What is expected: Using the material that follows, identify and copy each line with the string "scene".

Collected material:
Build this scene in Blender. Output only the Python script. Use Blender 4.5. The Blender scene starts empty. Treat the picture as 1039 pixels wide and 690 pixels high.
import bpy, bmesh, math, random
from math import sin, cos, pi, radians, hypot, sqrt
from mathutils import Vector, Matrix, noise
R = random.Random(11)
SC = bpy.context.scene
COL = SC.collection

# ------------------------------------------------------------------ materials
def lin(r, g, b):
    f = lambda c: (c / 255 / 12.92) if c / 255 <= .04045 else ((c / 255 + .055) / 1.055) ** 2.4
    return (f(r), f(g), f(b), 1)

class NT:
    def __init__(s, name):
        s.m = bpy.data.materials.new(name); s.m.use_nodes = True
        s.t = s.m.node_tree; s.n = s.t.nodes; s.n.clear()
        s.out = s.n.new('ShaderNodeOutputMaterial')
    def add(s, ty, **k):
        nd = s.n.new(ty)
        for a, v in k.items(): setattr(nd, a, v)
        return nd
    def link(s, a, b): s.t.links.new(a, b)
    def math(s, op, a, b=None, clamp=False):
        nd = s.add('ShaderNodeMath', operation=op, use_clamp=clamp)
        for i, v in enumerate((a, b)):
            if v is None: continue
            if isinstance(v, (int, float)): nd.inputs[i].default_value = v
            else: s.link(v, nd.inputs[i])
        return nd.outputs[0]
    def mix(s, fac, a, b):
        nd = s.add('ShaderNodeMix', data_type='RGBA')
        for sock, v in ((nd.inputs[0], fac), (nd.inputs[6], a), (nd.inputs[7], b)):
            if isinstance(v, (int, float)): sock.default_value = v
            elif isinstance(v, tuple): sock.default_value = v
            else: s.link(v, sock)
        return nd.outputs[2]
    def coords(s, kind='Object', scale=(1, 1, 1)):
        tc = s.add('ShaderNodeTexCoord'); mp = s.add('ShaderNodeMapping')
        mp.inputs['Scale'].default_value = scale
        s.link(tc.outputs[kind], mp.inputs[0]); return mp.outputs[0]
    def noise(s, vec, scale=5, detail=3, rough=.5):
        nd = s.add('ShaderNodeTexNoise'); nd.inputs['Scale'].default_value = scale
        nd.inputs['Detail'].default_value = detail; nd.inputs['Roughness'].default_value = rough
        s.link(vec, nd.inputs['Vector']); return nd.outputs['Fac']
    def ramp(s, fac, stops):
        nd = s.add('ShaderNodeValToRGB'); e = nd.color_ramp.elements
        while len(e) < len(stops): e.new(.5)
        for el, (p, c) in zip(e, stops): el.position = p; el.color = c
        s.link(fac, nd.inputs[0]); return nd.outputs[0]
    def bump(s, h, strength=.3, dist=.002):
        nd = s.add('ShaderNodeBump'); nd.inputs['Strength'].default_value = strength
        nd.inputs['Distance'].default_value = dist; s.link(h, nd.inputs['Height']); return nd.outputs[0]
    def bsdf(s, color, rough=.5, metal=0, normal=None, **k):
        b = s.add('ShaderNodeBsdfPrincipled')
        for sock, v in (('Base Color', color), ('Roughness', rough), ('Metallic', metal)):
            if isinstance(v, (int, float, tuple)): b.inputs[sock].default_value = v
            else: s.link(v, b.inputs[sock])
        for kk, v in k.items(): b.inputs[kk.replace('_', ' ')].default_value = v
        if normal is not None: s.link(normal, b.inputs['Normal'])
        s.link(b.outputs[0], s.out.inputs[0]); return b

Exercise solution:
Build this scene in Blender. Output only the Python script. Use Blender 4.5. The Blender scene starts empty. Treat the picture as 1039 pixels wide and 690 pixels high.
SC = bpy.context.scene